INSTRUCTIONS FOR THE TASK: Your task is to transcribe, without alteration, the lines from the top of the material below through the line bearing "random.seed(7)", inclusive.

═══

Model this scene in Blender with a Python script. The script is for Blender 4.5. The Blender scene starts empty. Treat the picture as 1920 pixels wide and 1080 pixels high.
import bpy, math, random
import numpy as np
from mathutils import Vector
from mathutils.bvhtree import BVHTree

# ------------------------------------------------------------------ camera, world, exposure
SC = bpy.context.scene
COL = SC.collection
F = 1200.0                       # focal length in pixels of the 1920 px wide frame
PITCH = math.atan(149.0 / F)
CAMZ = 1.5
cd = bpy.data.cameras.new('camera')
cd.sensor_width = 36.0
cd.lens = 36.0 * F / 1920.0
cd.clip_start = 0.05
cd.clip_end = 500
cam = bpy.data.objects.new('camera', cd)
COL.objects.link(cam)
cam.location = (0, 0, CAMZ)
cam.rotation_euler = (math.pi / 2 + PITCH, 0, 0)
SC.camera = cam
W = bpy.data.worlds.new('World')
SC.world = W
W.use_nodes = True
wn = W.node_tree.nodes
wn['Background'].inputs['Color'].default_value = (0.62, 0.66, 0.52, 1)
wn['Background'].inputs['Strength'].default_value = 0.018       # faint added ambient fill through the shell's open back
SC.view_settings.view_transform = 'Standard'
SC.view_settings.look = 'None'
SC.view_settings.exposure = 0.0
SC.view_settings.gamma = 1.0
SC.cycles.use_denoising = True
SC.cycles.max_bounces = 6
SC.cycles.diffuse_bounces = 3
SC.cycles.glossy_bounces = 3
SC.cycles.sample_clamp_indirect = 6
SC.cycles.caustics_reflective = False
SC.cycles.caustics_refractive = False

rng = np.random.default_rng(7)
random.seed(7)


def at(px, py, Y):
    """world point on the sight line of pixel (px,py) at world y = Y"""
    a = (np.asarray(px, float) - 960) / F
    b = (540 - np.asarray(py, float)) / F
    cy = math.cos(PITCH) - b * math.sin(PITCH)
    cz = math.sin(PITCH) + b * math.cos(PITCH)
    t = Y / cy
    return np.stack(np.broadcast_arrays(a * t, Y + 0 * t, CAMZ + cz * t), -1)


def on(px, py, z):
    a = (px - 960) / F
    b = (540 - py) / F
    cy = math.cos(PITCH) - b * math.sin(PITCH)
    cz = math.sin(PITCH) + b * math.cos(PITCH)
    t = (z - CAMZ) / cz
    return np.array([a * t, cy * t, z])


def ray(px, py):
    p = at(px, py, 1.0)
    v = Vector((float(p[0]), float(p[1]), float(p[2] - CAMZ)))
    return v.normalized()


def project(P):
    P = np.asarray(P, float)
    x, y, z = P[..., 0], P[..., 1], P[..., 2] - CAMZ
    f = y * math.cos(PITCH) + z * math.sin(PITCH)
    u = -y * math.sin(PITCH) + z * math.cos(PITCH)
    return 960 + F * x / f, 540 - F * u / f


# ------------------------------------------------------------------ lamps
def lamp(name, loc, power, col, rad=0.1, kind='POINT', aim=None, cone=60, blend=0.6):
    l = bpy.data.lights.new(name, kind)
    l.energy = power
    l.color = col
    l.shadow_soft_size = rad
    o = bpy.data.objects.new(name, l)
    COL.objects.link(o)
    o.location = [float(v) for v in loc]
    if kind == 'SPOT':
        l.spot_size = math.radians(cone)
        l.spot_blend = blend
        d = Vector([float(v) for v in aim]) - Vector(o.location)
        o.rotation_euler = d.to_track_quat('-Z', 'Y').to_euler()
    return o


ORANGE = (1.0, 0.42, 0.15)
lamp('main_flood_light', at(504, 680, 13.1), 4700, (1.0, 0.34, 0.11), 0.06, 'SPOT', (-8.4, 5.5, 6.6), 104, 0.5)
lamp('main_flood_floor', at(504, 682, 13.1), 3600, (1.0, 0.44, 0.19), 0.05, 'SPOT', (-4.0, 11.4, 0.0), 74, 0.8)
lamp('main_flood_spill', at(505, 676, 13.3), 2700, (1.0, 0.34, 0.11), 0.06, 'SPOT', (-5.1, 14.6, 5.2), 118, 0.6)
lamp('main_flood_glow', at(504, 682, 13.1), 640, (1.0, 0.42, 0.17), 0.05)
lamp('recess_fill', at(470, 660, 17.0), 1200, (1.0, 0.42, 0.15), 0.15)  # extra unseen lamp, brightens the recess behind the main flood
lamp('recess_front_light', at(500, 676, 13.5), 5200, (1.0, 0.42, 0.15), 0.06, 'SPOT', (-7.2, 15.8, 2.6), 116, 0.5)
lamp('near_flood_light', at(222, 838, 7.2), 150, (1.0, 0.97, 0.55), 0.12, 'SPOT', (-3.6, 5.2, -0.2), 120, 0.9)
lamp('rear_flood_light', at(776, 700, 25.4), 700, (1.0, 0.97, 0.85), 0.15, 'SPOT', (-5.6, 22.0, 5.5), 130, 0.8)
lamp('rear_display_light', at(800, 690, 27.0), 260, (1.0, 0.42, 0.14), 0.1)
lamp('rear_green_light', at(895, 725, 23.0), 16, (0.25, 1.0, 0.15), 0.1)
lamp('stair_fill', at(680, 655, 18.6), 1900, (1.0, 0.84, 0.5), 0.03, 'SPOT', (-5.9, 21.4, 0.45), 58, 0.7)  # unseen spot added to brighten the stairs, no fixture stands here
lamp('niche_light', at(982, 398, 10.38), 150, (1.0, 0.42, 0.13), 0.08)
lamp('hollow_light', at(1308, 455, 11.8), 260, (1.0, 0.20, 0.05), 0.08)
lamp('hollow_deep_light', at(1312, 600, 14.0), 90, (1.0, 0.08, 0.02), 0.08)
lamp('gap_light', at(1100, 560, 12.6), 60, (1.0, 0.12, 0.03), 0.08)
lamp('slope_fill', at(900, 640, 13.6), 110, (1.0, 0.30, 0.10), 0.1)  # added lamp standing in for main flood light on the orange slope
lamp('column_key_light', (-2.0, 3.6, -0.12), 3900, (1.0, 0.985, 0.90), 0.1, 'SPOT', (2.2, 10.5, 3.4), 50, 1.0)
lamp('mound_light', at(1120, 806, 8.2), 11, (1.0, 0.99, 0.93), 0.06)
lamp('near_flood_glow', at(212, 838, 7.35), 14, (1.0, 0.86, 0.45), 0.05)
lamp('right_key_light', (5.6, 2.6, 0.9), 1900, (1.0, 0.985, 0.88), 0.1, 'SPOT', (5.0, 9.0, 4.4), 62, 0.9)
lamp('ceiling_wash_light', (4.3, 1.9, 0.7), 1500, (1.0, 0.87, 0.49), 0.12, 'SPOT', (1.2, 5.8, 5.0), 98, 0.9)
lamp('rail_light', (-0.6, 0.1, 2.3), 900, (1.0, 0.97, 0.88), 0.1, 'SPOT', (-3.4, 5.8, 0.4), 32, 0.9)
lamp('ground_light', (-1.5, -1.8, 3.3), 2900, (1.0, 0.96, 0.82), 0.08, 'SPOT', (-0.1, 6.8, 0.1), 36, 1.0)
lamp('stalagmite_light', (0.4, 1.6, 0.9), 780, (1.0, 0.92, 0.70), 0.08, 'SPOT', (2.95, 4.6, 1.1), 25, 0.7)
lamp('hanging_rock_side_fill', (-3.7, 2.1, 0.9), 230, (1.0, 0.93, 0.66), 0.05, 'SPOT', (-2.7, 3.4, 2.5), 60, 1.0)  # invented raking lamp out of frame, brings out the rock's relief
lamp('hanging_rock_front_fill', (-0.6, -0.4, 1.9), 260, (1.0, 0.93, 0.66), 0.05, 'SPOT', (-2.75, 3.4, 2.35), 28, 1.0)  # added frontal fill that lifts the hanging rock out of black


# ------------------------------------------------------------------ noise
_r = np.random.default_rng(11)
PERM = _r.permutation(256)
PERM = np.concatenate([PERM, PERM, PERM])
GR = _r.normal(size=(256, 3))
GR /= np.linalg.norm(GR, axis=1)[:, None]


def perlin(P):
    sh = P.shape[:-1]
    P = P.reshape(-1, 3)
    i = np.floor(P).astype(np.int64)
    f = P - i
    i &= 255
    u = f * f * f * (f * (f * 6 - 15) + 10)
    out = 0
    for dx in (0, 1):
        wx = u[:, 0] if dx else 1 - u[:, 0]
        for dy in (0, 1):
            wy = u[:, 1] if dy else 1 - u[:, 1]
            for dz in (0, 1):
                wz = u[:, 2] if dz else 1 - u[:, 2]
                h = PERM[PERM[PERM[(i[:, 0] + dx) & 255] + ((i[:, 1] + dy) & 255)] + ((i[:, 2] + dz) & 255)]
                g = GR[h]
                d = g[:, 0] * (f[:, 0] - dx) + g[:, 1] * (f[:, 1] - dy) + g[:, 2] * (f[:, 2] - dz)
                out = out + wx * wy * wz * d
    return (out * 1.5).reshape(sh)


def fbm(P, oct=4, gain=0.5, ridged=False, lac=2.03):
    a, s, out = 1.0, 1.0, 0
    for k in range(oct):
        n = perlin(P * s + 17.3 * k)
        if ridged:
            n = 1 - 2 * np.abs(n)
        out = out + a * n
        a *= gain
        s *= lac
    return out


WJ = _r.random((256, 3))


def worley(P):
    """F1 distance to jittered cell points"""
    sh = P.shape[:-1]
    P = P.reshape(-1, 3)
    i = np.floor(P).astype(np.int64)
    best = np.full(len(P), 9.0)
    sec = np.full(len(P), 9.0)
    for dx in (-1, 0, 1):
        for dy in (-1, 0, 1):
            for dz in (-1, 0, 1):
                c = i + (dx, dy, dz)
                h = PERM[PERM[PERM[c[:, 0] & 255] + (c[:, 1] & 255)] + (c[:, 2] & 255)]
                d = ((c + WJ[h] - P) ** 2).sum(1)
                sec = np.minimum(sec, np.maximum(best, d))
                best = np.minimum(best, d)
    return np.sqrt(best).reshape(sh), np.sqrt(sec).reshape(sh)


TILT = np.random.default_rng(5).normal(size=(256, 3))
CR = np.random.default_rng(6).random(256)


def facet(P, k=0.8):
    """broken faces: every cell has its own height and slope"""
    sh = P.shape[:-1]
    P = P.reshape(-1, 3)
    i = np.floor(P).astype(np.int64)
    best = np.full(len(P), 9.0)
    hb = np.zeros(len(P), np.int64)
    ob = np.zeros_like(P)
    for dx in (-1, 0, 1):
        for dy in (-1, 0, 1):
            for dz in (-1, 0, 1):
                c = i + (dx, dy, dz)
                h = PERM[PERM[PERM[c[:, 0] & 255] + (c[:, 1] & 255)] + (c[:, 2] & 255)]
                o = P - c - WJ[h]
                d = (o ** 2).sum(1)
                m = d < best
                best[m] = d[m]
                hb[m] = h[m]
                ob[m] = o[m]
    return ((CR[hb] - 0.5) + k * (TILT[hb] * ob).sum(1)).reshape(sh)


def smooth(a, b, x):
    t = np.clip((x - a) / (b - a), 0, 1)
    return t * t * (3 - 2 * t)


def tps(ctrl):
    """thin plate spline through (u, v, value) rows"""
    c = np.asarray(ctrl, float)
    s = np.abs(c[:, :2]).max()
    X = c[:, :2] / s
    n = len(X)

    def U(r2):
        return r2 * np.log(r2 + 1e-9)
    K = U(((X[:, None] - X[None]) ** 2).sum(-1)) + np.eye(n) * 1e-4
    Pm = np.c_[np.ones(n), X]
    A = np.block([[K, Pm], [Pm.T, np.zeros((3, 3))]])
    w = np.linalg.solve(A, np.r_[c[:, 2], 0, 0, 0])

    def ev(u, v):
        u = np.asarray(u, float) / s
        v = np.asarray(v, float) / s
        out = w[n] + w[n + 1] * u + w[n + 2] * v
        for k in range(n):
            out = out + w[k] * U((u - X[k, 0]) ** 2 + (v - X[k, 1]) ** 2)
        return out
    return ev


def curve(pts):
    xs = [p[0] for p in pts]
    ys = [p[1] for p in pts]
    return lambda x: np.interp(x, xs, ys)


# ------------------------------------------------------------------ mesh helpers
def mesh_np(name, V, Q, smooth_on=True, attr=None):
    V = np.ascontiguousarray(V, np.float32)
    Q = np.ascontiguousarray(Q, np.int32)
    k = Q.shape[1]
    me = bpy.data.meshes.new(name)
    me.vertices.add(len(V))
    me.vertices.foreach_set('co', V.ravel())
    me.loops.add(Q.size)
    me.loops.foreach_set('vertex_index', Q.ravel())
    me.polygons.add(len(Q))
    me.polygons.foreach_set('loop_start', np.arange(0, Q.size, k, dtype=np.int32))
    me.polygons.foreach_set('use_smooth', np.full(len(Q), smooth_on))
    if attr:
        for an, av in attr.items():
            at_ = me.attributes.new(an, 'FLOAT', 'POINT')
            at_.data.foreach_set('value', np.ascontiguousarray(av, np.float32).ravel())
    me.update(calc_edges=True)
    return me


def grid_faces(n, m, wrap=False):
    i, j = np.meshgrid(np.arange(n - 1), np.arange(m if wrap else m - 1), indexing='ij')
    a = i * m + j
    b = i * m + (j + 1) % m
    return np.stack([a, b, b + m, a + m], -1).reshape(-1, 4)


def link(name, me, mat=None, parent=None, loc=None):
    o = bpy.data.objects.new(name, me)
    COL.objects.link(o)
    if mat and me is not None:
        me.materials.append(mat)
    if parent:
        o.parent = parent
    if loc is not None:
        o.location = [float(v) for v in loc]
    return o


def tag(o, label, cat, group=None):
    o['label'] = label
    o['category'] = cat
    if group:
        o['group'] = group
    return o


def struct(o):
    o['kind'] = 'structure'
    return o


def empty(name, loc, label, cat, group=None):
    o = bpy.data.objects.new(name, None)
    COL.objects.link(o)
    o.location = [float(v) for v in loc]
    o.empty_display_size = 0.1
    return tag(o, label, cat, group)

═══

WRITTEN RESPONSE:
Model this scene in Blender with a Python script. The script is for Blender 4.5. The Blender scene starts empty. Treat the picture as 1920 pixels wide and 1080 pixels high.
import bpy, math, random
import numpy as np
from mathutils import Vector
from mathutils.bvhtree import BVHTree

# ------------------------------------------------------------------ camera, world, exposure
SC = bpy.context.scene
COL = SC.collection
F = 1200.0                       # focal length in pixels of the 1920 px wide frame
PITCH = math.atan(149.0 / F)
CAMZ = 1.5
cd = bpy.data.cameras.new('camera')
cd.sensor_width = 36.0
cd.lens = 36.0 * F / 1920.0
cd.clip_start = 0.05
cd.clip_end = 500
cam = bpy.data.objects.new('camera', cd)
COL.objects.link(cam)
cam.location = (0, 0, CAMZ)
cam.rotation_euler = (math.pi / 2 + PITCH, 0, 0)
SC.camera = cam
W = bpy.data.worlds.new('World')
SC.world = W
W.use_nodes = True
wn = W.node_tree.nodes
wn['Background'].inputs['Color'].default_value = (0.62, 0.66, 0.52, 1)
wn['Background'].inputs['Strength'].default_value = 0.018       # faint added ambient fill through the shell's open back
SC.view_settings.view_transform = 'Standard'
SC.view_settings.look = 'None'
SC.view_settings.exposure = 0.0
SC.view_settings.gamma = 1.0
SC.cycles.use_denoising = True
SC.cycles.max_bounces = 6
SC.cycles.diffuse_bounces = 3
SC.cycles.glossy_bounces = 3
SC.cycles.sample_clamp_indirect = 6
SC.cycles.caustics_reflective = False
SC.cycles.caustics_refractive = False

rng = np.random.default_rng(7)
random.seed(7)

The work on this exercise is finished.